The big take-home grand prize was the dawning awareness that I wasn’t on the retreat for me… I no longer feel irreparably damaged or flawed, traumatised or fucked up or whatever it was. My life is my life but the past no longer has the imprisoning power it used to. It just is.
In this interview with Reggie Ray I was intrigued by the following observation about depression:
“[Chogyam Trungpa said] depression is the most dignified and realistic of all the samsaric states… depression still is happening within an ego framework… but as he put it himself depression is the closest thing to actual enlightenment that we can experience without actually crossing over. And what he meant by that was that in depression, real depression and deep depression, you see that the usual way in which you spend your time and the usual kind of pursuits that everyone engages in are fundamentally meaningless, meaningless in the sense that they don’t deliver what we’re hoping they will deliver, that’s not what they’re about, and you’re left feeling that there’s no point even being alive. … Enlightened people within the Buddhist framework see the same thing but they don’t have the same response and what makes depression depression is that there is still some feeling that it should be otherwise.”

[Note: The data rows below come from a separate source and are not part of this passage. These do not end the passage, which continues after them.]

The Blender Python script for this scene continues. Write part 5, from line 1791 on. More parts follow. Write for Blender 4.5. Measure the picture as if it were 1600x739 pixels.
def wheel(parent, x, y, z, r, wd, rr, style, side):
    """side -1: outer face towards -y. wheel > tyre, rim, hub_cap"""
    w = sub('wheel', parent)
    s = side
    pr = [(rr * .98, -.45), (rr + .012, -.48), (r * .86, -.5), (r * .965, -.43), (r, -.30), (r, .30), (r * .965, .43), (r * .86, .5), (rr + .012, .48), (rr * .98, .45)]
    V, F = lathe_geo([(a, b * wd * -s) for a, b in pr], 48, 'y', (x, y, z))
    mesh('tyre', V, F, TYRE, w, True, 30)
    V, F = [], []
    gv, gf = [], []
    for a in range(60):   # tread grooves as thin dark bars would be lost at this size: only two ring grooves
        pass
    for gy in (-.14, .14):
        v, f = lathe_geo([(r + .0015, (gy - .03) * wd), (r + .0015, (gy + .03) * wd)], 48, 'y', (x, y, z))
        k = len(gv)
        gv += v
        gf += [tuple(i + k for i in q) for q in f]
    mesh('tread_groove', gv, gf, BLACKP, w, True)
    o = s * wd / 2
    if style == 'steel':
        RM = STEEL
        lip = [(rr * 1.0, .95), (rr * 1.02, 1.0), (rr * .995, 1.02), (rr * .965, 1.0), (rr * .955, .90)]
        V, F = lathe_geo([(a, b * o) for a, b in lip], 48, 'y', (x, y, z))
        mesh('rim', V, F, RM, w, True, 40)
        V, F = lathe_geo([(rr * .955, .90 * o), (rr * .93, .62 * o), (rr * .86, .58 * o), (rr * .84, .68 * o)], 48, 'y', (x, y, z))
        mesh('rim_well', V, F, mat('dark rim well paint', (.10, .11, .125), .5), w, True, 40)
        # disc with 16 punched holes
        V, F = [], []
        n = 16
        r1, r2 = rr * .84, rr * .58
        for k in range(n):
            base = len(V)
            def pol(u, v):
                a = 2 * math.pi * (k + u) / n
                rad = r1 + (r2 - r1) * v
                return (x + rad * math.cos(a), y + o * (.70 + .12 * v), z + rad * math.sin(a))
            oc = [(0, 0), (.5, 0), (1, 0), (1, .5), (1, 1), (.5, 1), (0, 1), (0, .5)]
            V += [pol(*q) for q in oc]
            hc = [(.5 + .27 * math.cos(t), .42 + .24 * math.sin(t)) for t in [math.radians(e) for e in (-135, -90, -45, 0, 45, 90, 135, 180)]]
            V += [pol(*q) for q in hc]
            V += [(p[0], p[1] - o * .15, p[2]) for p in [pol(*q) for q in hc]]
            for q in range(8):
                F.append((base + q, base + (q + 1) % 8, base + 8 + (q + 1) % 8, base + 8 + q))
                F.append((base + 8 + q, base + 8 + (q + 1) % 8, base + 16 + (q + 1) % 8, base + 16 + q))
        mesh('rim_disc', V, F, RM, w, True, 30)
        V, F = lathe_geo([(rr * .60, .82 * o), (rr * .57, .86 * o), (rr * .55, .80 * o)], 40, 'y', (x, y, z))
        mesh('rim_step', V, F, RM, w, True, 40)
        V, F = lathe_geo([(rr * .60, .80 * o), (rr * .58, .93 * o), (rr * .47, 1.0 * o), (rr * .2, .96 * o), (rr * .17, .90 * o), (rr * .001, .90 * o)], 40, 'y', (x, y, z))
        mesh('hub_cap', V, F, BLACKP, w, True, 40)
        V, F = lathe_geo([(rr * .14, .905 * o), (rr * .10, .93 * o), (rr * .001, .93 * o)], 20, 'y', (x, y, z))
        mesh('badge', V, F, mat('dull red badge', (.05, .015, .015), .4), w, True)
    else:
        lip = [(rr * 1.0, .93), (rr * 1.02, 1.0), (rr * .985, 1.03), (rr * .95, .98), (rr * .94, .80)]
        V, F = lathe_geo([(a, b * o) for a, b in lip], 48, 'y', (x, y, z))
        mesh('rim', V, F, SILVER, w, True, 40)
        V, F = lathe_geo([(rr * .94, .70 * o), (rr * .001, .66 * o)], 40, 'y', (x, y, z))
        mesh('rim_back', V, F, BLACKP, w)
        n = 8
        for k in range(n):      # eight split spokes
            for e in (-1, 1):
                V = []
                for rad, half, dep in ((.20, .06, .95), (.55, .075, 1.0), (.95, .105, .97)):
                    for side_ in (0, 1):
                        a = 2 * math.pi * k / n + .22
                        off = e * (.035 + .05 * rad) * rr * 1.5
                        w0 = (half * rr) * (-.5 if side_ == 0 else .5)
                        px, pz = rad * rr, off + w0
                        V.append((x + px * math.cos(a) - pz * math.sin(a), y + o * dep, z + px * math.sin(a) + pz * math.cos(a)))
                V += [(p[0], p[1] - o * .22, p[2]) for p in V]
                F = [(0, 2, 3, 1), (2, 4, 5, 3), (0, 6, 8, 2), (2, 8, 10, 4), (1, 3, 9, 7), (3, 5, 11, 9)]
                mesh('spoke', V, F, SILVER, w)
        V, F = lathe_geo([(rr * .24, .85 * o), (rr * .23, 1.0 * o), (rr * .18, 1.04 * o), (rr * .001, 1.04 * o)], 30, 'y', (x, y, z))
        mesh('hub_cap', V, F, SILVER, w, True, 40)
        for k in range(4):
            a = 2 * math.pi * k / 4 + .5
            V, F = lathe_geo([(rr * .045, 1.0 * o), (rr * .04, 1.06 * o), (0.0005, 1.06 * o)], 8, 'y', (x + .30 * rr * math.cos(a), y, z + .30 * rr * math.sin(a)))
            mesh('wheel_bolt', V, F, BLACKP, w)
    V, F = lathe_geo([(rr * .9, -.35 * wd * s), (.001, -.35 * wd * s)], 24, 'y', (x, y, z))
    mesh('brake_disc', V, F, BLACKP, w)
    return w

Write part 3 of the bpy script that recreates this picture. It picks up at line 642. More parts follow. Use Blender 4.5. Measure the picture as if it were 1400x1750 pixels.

So in a way it’s a bit of a circle. From disintegration (a very painful experience) to dismantling (which might well be painful, but in a different way). Trying to catch sight of where and how the L/ego blocks of the thinking mind are arranged and through that perhaps allowing that inner material, so long circumscribed by cramping carapace, to expand into the world, the universe, of which it is composed.
A process of ecdysis, perhaps, with the practice and teacher and friends the support against re-hardening.
Thank you so much Alistair, Kirsty and Laurence, thank you.